+++ Data extract
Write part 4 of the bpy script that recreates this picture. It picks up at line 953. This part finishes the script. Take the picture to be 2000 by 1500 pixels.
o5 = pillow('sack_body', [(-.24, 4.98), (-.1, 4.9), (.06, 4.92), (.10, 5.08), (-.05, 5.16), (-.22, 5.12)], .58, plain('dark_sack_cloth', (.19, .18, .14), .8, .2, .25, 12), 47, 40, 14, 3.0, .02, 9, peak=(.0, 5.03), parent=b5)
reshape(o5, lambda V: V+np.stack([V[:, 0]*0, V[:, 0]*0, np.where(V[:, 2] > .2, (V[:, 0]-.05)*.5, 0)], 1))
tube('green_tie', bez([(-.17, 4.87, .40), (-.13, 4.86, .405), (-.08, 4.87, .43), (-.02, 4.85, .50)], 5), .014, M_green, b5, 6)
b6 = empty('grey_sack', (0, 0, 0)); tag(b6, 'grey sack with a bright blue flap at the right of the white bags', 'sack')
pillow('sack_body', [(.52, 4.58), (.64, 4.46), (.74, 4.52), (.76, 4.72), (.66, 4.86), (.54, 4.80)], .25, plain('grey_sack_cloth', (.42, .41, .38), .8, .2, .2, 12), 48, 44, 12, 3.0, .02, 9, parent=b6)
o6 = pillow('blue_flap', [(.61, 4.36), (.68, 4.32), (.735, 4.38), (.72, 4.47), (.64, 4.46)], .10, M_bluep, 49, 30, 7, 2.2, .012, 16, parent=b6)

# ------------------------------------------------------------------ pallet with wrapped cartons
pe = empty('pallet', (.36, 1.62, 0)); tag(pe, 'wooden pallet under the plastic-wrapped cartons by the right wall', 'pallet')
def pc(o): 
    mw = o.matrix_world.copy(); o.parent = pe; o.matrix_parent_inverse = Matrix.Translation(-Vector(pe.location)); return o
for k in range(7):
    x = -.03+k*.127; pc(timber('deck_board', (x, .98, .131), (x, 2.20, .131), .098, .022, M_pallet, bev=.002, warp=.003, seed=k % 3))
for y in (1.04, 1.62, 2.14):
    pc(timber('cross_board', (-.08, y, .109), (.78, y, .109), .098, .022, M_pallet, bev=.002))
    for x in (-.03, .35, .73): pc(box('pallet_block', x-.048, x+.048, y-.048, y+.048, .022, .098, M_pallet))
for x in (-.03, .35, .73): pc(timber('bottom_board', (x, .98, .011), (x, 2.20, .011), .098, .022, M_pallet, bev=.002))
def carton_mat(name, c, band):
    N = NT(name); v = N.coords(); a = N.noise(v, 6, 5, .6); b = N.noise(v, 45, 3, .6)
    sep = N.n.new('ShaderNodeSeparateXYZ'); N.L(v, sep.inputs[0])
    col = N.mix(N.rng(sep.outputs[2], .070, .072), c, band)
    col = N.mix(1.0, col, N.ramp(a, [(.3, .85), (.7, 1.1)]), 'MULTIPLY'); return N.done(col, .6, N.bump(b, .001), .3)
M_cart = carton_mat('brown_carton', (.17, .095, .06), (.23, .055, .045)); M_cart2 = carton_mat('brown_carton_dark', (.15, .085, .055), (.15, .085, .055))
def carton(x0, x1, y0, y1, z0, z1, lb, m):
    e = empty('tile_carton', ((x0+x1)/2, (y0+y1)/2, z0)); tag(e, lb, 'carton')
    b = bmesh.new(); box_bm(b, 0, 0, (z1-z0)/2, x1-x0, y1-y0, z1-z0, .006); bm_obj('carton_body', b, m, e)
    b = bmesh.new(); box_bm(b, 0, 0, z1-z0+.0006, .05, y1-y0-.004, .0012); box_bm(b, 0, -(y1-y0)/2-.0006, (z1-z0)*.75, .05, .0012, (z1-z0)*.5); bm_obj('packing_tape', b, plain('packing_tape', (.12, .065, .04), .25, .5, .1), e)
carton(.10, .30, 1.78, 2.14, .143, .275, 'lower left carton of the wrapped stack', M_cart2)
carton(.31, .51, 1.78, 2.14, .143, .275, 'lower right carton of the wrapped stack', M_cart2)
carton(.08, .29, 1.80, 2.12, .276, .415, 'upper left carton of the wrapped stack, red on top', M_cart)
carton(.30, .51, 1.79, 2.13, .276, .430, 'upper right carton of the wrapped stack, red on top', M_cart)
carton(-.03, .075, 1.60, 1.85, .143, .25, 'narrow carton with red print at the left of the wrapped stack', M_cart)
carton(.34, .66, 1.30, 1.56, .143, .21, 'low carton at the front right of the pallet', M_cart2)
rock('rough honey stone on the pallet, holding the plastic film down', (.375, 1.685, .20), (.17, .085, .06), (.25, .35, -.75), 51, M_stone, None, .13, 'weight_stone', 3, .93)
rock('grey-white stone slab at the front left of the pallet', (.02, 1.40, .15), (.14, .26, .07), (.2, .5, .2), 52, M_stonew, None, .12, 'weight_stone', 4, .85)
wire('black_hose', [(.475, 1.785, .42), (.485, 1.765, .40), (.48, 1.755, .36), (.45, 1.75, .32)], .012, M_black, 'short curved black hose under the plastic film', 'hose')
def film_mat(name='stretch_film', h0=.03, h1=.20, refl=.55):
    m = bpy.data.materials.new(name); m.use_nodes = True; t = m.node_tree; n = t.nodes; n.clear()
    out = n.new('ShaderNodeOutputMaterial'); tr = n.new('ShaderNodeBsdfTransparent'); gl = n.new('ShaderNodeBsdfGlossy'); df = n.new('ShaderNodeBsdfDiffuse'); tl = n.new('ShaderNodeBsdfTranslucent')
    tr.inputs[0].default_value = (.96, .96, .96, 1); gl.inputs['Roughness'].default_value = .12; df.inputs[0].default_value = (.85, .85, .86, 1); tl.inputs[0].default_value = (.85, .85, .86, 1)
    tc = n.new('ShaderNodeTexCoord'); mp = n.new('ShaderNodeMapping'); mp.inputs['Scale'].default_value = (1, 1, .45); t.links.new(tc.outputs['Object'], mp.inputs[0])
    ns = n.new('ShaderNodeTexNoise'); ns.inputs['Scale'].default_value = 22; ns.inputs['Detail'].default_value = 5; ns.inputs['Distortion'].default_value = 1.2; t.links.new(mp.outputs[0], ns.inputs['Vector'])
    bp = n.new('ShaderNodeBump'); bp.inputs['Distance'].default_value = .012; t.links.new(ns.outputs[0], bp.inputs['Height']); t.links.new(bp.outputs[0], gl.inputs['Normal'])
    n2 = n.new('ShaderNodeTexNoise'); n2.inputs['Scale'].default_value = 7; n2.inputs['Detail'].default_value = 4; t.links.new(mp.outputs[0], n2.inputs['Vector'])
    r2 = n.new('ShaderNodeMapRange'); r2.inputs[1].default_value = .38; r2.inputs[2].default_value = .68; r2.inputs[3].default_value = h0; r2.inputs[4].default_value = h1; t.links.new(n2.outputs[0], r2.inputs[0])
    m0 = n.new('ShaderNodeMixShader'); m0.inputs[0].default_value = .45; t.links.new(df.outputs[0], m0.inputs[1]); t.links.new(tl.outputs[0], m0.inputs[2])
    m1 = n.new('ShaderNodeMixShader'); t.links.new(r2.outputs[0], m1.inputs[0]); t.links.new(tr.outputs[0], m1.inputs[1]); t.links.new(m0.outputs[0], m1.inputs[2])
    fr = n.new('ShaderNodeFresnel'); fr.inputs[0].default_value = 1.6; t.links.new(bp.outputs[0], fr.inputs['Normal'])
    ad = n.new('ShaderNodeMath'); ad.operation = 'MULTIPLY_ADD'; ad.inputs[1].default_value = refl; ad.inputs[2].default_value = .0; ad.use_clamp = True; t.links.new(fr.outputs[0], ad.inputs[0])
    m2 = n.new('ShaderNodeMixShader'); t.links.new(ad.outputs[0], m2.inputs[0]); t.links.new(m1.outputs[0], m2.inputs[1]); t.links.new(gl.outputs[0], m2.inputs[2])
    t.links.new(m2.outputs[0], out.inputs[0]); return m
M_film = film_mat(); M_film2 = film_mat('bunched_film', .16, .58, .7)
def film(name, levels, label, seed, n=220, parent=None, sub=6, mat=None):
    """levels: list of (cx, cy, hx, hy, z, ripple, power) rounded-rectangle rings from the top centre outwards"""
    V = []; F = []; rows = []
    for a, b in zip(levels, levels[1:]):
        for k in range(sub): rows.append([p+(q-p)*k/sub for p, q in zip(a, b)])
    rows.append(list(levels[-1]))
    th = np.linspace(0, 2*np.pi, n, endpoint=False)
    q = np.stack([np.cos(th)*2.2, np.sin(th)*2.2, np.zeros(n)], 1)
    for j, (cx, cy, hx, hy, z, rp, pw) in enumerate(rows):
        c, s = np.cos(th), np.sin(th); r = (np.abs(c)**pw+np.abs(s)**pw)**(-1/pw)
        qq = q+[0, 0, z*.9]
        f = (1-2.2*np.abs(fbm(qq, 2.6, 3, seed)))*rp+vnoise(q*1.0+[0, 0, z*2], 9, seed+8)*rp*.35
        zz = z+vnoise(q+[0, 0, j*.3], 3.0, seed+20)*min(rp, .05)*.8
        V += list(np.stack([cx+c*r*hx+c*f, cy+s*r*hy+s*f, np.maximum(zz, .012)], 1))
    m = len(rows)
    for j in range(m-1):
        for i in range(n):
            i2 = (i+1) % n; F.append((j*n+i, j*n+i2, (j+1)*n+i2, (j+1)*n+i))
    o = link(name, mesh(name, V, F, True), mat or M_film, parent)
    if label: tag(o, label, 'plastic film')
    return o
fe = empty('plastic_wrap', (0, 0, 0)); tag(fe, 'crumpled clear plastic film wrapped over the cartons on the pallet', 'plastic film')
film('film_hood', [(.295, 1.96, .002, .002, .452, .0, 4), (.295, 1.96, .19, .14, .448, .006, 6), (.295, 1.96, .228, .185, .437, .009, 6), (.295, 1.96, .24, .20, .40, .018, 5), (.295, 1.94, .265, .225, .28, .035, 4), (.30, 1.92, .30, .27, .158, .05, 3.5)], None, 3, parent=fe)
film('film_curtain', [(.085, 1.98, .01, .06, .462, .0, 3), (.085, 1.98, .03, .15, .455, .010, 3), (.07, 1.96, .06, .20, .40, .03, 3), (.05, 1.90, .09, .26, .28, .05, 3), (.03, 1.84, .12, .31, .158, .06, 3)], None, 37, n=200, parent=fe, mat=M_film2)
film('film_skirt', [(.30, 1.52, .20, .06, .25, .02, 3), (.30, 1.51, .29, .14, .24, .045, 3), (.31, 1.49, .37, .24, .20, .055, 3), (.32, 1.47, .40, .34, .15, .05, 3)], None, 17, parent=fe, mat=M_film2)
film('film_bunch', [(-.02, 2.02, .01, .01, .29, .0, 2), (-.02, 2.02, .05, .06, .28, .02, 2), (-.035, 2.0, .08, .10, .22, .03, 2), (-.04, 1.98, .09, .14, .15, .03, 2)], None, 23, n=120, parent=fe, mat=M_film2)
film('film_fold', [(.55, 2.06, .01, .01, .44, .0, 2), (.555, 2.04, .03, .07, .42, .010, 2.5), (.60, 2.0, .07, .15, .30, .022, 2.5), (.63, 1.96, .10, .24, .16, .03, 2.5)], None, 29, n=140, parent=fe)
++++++
**The task:** In this exercise, copy only the lines from the opening line of the material through the line where "2.2, .012, 16, parent=b6)" appears.

**Final answer:**
Write part 4 of the bpy script that recreates this picture. It picks up at line 953. This part finishes the script. Take the picture to be 2000 by 1500 pixels.
o5 = pillow('sack_body', [(-.24, 4.98), (-.1, 4.9), (.06, 4.92), (.10, 5.08), (-.05, 5.16), (-.22, 5.12)], .58, plain('dark_sack_cloth', (.19, .18, .14), .8, .2, .25, 12), 47, 40, 14, 3.0, .02, 9, peak=(.0, 5.03), parent=b5)
reshape(o5, lambda V: V+np.stack([V[:, 0]*0, V[:, 0]*0, np.where(V[:, 2] > .2, (V[:, 0]-.05)*.5, 0)], 1))
tube('green_tie', bez([(-.17, 4.87, .40), (-.13, 4.86, .405), (-.08, 4.87, .43), (-.02, 4.85, .50)], 5), .014, M_green, b5, 6)
b6 = empty('grey_sack', (0, 0, 0)); tag(b6, 'grey sack with a bright blue flap at the right of the white bags', 'sack')
pillow('sack_body', [(.52, 4.58), (.64, 4.46), (.74, 4.52), (.76, 4.72), (.66, 4.86), (.54, 4.80)], .25, plain('grey_sack_cloth', (.42, .41, .38), .8, .2, .2, 12), 48, 44, 12, 3.0, .02, 9, parent=b6)
o6 = pillow('blue_flap', [(.61, 4.36), (.68, 4.32), (.735, 4.38), (.72, 4.47), (.64, 4.46)], .10, M_bluep, 49, 30, 7, 2.2, .012, 16, parent=b6)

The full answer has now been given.